DIRECTION
Identify and pull out each line of the entries in which "this" occurs.

Rows from a 3D scene dataset:
——
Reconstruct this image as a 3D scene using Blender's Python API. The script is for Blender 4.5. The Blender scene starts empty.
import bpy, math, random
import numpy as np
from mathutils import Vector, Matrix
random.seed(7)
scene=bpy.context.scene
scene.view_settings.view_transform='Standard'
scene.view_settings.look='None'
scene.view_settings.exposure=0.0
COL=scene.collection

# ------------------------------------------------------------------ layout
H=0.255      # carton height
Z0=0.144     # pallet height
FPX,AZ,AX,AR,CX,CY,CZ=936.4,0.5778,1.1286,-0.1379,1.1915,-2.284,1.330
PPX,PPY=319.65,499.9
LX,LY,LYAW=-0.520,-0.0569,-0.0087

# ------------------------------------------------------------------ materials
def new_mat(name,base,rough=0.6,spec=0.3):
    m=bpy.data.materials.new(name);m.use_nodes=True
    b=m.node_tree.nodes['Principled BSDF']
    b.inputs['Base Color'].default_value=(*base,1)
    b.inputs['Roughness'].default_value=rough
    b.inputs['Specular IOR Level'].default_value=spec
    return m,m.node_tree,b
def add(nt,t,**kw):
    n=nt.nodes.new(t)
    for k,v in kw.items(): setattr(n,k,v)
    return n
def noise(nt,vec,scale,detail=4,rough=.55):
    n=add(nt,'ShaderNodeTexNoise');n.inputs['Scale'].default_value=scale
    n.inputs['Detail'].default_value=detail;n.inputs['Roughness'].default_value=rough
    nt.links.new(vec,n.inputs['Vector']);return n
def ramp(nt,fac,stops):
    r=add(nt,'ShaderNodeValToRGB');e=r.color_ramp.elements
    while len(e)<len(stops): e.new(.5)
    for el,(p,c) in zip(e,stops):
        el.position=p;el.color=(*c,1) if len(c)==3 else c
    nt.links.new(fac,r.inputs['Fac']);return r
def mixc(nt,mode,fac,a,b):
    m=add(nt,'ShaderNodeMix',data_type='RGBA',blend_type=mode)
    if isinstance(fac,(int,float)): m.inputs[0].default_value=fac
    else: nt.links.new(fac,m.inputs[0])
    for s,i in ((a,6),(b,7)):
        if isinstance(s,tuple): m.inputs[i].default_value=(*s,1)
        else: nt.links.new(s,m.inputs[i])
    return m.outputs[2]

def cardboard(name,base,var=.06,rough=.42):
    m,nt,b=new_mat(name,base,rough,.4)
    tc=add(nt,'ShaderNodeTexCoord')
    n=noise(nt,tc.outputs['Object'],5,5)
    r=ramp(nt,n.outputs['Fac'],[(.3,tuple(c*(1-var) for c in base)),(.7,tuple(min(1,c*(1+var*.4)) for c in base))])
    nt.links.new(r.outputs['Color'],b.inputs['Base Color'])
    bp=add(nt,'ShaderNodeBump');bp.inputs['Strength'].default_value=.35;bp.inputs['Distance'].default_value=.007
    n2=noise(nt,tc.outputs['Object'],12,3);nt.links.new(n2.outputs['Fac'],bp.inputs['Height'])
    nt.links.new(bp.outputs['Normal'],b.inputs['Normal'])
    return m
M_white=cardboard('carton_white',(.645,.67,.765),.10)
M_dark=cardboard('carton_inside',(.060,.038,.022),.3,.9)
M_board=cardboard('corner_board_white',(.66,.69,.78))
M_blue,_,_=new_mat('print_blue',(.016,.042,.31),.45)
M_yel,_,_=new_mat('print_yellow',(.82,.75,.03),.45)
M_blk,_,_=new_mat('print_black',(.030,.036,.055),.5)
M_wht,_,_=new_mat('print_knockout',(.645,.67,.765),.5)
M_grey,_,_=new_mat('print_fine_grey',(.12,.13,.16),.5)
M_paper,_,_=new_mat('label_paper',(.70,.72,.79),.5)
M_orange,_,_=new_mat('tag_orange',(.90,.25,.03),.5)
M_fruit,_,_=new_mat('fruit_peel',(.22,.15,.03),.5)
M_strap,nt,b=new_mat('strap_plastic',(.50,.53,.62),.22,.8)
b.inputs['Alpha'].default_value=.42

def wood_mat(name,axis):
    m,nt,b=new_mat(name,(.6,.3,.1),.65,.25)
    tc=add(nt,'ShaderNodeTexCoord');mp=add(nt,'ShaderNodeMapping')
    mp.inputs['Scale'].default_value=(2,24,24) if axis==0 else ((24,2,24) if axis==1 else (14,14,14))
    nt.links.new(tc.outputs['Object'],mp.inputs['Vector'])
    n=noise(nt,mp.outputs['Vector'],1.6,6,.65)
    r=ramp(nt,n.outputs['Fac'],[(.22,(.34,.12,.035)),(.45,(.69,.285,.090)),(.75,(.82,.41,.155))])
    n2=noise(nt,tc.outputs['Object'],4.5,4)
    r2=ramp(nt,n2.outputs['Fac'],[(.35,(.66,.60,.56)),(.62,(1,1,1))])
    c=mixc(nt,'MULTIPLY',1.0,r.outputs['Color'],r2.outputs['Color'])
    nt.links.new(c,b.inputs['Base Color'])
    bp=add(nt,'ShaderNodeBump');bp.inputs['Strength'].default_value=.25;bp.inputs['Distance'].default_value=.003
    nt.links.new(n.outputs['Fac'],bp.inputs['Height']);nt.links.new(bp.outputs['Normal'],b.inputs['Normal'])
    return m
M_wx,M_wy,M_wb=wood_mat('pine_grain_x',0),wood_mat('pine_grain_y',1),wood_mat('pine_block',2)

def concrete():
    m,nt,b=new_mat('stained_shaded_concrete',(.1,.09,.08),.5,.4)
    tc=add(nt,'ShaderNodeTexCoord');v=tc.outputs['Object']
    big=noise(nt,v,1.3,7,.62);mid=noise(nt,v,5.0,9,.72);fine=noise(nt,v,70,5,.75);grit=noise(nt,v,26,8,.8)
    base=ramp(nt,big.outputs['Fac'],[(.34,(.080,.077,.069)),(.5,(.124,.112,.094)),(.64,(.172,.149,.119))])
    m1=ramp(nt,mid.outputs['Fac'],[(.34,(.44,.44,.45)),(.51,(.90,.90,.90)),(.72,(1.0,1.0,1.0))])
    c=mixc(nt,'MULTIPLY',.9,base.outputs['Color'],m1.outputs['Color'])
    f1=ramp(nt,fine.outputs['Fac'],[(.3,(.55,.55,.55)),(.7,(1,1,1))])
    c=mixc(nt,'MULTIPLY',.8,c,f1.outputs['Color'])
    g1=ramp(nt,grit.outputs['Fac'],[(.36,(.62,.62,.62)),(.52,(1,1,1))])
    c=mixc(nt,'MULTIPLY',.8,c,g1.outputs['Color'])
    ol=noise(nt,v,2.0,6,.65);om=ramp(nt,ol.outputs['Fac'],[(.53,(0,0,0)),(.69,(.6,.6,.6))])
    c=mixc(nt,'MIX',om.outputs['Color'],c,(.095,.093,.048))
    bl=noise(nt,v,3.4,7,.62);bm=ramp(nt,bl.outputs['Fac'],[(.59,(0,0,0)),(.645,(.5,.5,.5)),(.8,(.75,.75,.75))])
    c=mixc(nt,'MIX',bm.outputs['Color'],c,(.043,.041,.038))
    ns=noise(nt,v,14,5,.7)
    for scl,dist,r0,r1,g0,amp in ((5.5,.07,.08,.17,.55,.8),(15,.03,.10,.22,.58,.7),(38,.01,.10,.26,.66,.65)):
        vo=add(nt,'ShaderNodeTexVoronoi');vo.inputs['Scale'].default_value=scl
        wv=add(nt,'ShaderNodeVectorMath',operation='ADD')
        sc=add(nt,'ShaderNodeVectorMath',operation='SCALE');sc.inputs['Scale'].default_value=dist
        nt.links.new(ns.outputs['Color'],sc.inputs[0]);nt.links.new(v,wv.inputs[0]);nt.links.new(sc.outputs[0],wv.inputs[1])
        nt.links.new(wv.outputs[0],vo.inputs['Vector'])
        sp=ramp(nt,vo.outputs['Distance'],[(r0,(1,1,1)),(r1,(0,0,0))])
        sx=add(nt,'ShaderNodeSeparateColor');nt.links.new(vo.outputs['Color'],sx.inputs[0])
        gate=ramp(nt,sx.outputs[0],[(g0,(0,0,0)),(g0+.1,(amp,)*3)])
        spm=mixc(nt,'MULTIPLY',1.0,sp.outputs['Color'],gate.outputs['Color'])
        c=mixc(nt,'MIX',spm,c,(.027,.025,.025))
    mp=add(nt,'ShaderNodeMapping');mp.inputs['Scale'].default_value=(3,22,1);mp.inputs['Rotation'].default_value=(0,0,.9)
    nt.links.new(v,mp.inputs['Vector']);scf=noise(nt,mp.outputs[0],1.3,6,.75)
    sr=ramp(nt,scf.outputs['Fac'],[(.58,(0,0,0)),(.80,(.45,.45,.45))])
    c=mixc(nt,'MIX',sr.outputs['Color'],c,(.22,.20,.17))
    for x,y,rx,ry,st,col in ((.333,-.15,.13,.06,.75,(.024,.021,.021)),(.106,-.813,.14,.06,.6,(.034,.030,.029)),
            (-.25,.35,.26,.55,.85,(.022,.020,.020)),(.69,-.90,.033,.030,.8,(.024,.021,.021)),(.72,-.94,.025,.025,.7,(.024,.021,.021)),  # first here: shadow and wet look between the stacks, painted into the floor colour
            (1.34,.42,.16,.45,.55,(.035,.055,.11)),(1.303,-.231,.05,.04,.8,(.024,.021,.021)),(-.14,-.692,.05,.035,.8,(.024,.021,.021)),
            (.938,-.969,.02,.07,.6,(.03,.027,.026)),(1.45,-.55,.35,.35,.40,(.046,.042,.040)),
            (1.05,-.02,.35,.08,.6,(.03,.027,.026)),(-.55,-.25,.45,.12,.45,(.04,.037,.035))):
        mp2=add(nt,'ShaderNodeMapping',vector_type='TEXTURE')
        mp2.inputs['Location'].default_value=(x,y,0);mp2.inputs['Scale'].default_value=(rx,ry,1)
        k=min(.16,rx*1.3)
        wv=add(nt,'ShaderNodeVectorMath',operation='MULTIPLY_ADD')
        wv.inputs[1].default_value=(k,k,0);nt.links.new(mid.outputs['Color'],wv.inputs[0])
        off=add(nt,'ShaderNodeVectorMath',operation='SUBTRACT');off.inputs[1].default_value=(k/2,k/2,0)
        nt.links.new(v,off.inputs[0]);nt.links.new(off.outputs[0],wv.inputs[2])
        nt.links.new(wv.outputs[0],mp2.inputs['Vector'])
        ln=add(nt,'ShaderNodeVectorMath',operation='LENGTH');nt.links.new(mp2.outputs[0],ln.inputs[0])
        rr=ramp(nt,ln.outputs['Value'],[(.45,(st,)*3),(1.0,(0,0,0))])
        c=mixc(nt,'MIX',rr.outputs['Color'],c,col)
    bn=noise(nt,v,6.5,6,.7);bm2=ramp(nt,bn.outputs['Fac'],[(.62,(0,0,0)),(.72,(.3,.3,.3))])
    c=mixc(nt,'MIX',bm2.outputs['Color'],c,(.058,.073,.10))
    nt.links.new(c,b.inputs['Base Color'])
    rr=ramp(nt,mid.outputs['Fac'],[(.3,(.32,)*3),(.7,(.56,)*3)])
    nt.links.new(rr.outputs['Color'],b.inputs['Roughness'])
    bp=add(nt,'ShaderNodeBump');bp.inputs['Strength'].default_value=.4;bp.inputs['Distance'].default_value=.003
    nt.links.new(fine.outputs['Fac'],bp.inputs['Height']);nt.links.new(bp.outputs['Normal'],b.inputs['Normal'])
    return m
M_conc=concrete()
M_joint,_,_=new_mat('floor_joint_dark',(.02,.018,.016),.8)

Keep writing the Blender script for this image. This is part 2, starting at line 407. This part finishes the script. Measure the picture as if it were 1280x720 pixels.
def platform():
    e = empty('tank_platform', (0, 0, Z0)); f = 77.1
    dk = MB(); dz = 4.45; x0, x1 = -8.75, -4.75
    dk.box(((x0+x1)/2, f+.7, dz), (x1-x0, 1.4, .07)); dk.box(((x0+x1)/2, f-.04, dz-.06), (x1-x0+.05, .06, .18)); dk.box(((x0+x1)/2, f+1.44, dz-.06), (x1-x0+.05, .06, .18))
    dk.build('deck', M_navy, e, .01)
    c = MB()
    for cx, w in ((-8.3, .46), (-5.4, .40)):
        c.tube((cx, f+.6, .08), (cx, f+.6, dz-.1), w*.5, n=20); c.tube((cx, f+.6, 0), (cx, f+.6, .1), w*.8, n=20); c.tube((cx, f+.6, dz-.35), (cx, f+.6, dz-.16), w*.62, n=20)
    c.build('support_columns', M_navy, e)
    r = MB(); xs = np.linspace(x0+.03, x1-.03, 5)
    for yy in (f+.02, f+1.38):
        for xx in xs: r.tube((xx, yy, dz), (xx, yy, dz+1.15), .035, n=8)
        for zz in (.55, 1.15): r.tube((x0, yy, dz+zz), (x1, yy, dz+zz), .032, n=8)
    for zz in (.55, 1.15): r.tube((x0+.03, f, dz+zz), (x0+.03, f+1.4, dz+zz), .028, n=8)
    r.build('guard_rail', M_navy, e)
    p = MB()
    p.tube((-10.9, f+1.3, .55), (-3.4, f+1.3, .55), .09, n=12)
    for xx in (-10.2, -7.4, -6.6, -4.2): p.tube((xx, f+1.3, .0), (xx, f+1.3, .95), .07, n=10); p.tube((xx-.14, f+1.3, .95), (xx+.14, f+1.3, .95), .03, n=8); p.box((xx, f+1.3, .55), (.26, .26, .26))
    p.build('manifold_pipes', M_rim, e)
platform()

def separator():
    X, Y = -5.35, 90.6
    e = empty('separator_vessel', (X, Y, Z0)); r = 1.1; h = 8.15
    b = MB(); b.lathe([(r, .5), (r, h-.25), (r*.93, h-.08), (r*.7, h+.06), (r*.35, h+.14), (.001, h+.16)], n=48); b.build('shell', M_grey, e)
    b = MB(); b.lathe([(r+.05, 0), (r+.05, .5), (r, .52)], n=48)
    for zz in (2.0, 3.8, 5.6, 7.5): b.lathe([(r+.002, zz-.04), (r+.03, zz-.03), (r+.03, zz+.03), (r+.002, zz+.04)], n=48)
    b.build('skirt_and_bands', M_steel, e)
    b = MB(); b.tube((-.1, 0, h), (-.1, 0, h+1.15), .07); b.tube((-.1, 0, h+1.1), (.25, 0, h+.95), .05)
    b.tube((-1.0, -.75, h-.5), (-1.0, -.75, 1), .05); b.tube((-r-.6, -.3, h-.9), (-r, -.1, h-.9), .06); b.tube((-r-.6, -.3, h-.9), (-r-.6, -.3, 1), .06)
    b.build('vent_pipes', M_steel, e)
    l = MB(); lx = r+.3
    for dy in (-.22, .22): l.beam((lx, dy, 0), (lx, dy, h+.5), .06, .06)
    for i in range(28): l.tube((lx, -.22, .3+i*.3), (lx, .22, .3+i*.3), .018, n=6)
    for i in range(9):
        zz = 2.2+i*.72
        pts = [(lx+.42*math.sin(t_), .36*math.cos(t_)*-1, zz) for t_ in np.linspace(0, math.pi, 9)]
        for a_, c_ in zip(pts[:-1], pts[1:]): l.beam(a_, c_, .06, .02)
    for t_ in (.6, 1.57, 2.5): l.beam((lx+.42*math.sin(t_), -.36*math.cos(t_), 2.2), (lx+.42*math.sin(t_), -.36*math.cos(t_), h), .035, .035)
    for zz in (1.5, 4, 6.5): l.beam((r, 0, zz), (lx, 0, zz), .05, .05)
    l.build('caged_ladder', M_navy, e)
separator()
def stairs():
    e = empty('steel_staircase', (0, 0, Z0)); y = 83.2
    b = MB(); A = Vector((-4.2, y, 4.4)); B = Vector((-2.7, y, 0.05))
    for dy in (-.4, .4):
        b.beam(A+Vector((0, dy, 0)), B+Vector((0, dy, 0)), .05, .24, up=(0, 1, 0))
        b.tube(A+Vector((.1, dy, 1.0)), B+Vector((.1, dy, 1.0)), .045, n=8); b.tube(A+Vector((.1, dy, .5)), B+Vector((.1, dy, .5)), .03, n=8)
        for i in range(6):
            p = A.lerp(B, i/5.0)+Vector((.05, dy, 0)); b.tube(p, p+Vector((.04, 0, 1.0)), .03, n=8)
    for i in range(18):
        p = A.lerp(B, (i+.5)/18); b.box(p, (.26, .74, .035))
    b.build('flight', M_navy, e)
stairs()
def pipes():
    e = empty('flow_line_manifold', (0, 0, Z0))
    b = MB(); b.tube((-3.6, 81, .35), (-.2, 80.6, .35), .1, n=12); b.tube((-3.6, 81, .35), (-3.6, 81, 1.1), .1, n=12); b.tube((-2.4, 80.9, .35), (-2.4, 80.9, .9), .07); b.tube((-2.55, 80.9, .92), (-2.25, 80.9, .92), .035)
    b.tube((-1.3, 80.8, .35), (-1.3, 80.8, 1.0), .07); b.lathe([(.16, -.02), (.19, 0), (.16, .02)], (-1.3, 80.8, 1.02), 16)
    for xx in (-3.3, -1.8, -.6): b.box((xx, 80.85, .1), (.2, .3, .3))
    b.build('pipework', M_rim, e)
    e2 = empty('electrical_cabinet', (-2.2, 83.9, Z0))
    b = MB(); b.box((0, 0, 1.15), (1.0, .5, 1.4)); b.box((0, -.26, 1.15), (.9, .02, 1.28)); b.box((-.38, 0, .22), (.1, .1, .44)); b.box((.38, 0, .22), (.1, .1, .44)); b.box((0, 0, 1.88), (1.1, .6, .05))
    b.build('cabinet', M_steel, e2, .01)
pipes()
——
CORRECT RESULT
Reconstruct this image as a 3D scene using Blender's Python API. The script is for Blender 4.5. The Blender scene starts empty.
Keep writing the Blender script for this image. This is part 2, starting at line 407. This part finishes the script. Measure the picture as if it were 1280x720 pixels.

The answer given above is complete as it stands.